Whether due to an oversight, or, as Bettersten Wade wondered, a vendetta, the Jackson woman did not know the fate of her son for seven months. Authorities knew what happened to the father of two teen daughters.
Jackson police did not respond to the outlet’s request for comment.
Bettersten Wade and her son got into an argument and he ran off with a friend.
She said she was reluctant to report her son missing to police because her brother was killed by a Jackson police officer who was convicted of manslaughter.
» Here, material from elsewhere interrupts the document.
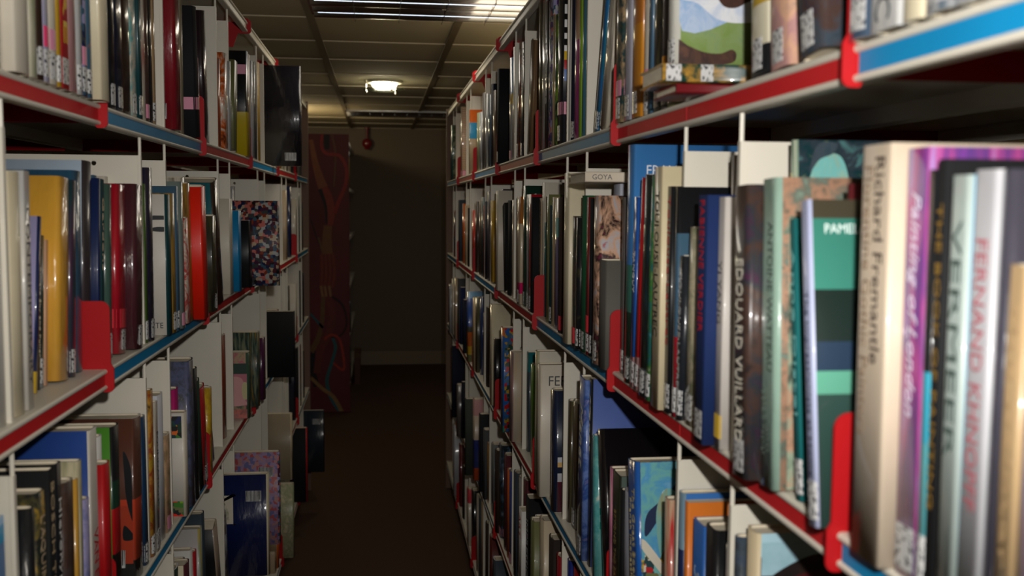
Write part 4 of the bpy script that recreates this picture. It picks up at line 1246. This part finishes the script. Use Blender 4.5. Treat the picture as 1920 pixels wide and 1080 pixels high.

The officer is appealing.
On March 14, she reported him missing and called police for updates but was told there was no new information.
Police, however, did know his whereabouts, according to NBC News.
He died the same day he argued with his mother, struck by an off-duty police officer along an interstate.
The corporal reported the incident to police, who did not suspect the corporal was intoxicated and did not test his sobriety.
Wade’s death was ruled an accident.
The coroner said he called Bettersten Wade three days later but had to leave a voicemail.
She told NBC News that the number the coroner called was correct but she did not recall receiving the message and couldn’t access cell phone records to verify the call.
The coroner said it was the department’s jurisdiction to do “proper death notification.”
Meanwhile, Bettersten Wade turned to social media for help bringing her son home.
The corner followed up with police two weeks later. After being told there was no progress, asked for approval to bury him in a pauper’s field at the Hinds County penal farm.
The request was approved on April 3, according to the coroner’s notes reviewed by NBC News. On July 14, Dexter Wade was buried in the pauper’s field after no family claimed him.
In August, police told Bettersten Wade in person about the accident.
She wondered whether her brother’s death at the hands of a Jackson officer factored into why the information about her son was withheld from her.